About Standard Operating Procedure (SOP) to Curtail Dissemination of Non-Consensual Intimate Imagery (NCII)

  1. The Ministry of Electronics and IT (MeitY) issued a Standard Operating Procedure to strengthen mechanisms for removing and preventing the spread of NCII content online.
  2. The SOP was developed following directions of the Madras High Court and aims to ensure swift, uniform and victim-centric action across platforms and agencies.
  3. It provides clear guidance to victims, intermediaries and law enforcement agencies for reporting and promptly removing intimate or morphed images shared without consent.
  4. The SOP mandates that all intermediaries take down or disable access to reported NCII content within 24 hours of receiving a complaint.
  5. Victims can report incidents through multiple channels, including One Stop Centres, the National Cybercrime Reporting Portal (NCRP), in-app grievance mechanisms, and local police stations.
  6. Significant Social Media Intermediaries are required to use hash-matching and crawler tools to prevent re-uploads of the same or similar NCII content.
  7. The SOP strengthens inter-agency coordination by involving I4C as the central aggregator of complaints, DoT for URL blocking, and MeitY for monitoring compliance.
  8. Overall, the SOP aims to empower individuals especially women to regain control over their digital identities and reinforces the government’s commitment to ensuring privacy, dignity and safety in cyberspace.

Limitations

  1. The SOP lacks a gender-neutral framework and fails to recognise the vulnerabilities of transgender persons, despite Supreme Court recognition of the third gender.
  2. It does not clearly define the accountability of platforms or AI developers, nor does it specify penalties or enforcement mechanisms.
  3. It lacks detailed regulations on deepfake generation, dissemination, traceability, and investigation, limiting its effectiveness.
  4. The SOP remains merely a starting point and cannot replace the need for comprehensive legislation.

Key Challenges

  1. Lack of data and under-reporting: The NCRB does not collect or publish disaggregated statistics on NCII or cyberbullying, making the scale of the problem invisible.
    1. An RTI filed in October 2025 revealed that the Union government lacks specific data and places the responsibility on States, showing systemic data gaps.
    2. Social stigma and fear of victim-blaming discourage many survivors, especially women and transgender persons, from reporting incidents.
  2. Limited public awareness: Many young users remain unaware of what crimes such as voyeurism, deepfake pornography, or revenge porn legally constitute.
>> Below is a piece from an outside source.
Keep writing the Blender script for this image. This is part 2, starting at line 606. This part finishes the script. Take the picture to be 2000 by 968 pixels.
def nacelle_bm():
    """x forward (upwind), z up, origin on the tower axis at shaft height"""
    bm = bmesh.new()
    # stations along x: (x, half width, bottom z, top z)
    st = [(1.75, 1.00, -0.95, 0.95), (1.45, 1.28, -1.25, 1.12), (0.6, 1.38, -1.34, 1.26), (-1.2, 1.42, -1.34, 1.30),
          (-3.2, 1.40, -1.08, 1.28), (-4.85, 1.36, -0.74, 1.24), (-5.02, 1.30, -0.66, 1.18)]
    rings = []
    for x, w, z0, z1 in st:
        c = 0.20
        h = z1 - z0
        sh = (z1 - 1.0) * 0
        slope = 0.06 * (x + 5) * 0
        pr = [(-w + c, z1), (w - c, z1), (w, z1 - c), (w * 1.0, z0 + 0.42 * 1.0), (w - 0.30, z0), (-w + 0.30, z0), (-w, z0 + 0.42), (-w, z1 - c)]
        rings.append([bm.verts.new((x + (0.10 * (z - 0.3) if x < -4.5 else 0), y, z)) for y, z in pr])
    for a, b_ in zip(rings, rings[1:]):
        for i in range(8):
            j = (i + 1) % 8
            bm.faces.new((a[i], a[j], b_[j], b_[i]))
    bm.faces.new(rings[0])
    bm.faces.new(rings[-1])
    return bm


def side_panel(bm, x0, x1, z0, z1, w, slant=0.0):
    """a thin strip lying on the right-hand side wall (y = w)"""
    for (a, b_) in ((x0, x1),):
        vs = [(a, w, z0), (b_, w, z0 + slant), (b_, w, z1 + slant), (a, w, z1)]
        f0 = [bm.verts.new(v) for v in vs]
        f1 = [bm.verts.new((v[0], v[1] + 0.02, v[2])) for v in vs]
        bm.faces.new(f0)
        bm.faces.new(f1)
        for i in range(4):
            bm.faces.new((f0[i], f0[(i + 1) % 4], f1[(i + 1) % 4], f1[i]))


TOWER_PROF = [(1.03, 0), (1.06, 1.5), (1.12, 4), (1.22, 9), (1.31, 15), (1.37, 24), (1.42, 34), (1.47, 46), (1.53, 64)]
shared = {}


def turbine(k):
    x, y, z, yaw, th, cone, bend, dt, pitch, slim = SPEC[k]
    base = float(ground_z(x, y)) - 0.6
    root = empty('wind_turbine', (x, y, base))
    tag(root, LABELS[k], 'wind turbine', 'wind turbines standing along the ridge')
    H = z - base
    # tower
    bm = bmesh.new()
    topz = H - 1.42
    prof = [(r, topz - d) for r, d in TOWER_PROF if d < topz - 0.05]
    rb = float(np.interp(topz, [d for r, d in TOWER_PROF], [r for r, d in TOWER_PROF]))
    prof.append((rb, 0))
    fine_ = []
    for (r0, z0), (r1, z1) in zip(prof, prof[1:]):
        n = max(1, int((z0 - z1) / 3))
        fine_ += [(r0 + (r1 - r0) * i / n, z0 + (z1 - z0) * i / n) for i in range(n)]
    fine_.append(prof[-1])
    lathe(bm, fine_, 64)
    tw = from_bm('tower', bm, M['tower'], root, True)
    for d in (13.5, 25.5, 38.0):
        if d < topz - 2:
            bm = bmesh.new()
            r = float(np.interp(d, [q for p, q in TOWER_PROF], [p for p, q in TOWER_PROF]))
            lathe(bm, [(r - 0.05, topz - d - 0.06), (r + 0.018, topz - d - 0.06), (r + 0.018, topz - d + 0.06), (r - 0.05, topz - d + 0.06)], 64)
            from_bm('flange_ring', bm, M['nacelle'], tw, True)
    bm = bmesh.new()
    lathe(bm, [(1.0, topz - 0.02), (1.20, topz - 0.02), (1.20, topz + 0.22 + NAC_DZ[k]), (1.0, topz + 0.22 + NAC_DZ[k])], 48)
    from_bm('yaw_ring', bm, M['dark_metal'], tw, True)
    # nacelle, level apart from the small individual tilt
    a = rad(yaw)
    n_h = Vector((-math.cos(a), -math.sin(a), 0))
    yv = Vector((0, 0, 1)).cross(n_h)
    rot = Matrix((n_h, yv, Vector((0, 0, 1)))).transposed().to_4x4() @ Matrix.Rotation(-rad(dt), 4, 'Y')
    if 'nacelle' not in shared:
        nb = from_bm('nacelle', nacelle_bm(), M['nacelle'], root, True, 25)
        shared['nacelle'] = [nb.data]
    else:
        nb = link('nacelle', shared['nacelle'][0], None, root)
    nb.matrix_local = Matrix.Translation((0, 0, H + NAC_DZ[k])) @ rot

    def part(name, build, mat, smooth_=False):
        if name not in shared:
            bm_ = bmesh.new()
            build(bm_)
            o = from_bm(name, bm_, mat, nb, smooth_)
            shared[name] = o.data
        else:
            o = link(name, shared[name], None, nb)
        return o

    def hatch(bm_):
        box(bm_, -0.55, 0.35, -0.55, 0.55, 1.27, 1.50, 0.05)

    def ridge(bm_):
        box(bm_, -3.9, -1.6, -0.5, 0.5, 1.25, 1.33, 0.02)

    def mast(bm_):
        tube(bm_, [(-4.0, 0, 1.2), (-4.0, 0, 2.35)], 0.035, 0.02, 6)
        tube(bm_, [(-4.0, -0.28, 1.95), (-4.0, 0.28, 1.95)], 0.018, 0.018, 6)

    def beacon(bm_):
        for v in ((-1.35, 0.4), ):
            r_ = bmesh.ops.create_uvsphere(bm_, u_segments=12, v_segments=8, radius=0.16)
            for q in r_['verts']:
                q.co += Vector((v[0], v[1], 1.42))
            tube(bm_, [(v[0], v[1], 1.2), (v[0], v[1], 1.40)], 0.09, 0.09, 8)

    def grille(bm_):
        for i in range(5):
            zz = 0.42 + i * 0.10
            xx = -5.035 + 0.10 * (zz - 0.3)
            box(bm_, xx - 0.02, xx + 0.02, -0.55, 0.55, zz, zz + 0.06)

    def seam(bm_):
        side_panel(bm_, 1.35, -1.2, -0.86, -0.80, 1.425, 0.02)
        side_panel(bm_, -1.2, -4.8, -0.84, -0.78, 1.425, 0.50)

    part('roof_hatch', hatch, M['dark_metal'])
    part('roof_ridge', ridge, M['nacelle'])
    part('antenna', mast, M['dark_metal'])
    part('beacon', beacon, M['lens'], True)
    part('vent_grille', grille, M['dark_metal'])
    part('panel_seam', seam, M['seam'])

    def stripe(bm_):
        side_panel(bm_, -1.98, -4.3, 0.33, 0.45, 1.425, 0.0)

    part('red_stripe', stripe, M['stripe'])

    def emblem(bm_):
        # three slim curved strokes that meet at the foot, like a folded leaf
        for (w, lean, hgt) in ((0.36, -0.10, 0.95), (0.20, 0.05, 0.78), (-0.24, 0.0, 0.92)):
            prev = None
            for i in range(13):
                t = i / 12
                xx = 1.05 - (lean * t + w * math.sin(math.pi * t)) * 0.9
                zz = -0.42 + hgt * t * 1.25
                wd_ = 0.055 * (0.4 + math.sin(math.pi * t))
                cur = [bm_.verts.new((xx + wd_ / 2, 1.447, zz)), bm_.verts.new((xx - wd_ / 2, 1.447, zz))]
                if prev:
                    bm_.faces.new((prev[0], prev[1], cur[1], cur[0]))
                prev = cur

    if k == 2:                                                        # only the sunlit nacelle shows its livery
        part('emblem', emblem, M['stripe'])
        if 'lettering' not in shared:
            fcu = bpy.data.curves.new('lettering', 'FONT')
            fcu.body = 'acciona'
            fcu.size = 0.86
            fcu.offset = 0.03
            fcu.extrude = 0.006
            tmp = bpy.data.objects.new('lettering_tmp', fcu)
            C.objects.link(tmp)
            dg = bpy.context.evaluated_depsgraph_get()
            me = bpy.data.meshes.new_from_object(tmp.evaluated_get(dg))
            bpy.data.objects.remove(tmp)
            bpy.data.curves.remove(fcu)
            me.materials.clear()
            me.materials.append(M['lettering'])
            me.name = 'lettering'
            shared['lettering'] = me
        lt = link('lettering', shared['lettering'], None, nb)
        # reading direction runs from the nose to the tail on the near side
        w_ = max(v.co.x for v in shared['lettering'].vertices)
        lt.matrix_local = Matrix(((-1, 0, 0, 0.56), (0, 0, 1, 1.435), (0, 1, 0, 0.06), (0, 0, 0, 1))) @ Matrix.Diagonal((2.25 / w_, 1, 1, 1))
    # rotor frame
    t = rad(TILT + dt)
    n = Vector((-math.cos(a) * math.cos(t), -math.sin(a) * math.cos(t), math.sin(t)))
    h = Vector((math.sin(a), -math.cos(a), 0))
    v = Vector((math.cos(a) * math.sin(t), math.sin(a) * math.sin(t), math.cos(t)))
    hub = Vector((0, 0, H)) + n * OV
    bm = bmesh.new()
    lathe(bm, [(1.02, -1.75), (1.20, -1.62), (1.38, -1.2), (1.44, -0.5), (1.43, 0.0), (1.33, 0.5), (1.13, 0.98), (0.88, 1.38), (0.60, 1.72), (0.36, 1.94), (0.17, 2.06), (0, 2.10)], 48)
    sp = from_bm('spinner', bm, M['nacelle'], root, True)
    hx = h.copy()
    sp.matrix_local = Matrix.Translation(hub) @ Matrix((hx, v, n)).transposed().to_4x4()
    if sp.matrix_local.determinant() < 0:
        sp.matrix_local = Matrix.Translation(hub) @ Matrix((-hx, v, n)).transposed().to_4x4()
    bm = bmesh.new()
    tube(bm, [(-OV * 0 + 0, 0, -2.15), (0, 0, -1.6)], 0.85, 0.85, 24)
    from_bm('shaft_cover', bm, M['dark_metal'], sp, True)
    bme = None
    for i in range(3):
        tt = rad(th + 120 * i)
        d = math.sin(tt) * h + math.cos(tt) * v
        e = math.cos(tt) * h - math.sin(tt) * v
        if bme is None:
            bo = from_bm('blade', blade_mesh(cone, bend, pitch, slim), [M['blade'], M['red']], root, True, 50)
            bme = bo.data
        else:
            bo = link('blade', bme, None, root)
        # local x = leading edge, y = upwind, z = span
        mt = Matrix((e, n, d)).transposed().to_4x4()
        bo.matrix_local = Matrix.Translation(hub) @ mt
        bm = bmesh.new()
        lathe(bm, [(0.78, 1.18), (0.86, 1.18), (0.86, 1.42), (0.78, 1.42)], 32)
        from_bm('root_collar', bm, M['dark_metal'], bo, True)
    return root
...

Digital illiteracy, combined with societal shaming, further prevents victims from seeking legal remedies.
  3. Weak institutional capacity: Police officials often lack adequate training and sensitivity to handle NCII cases effectively. Cyber-investigative capacity remains limited, leading to slow or ineffective responses. Conviction rates remain low despite the filing of thousands of complaints across the country.

Why Laws Alone Are Not Enough

  1. Existing legal provisions remain ineffective without awareness, accessibility, and societal acceptance.
  2. Victims often avoid reporting due to shame, fear, and lack of trust in investigative systems.
  3. Rapid technological advancements have outpaced current legal and institutional capacities, leaving victims unprotected.

Way Forward

  1. Dedicated NCII legislation: A comprehensive, gender-neutral law should be enacted to specifically address NCII and deepfake harms. Such a law must define the duties of platforms, intermediaries, and AI developers and incorporate strict traceability and takedown norms.
  2. Strengthening institutional capacity: Police forces need specialised training in cyber investigations and gender-sensitive handling of NCII cases. Governments must invest in advanced digital forensic infrastructure to expedite evidence gathering.
  3. Victim-centric mechanisms: Anonymous reporting systems, confidential complaint processes, and psychological support services should be institutionalised. Fast-track mechanisms for content removal, legal assistance, and compensation must be ensured.
  4. Platform and AI developer accountability: Online platforms must conduct mandatory risk assessments and adopt watermarking and detection tools for AI-generated images. Clear obligations must be imposed on platforms to promptly remove harmful content and cooperate with law enforcement.
  5. Public awareness and education: Government and civil society must launch nationwide campaigns to improve digital literacy and awareness of cyber rights. Educational institutions should incorporate modules on consent, online safety, and gender justice.
  6. Independent oversight: A specialised regulatory body for AI harms and digital safety should be established to audit platforms and enforce compliance.

Conclusion: Deepfakes and NCII have transformed privacy from a purely legal right into a domain increasingly shaped by technological vulnerabilities. While the 2025 SOP is a crucial step, it remains insufficient without comprehensive, gender-neutral laws, capable institutions, platform accountability, and robust support mechanisms for victims. A holistic and proactive approach is essential to safeguard dignity, autonomy and digital safety in an increasingly transparent and technology-driven society.
Question: India today lives in a ‘fishbowl society’ where AI-driven harms have outpaced existing legal protections.” Discuss in the context of rising deepfake and NCII crimes.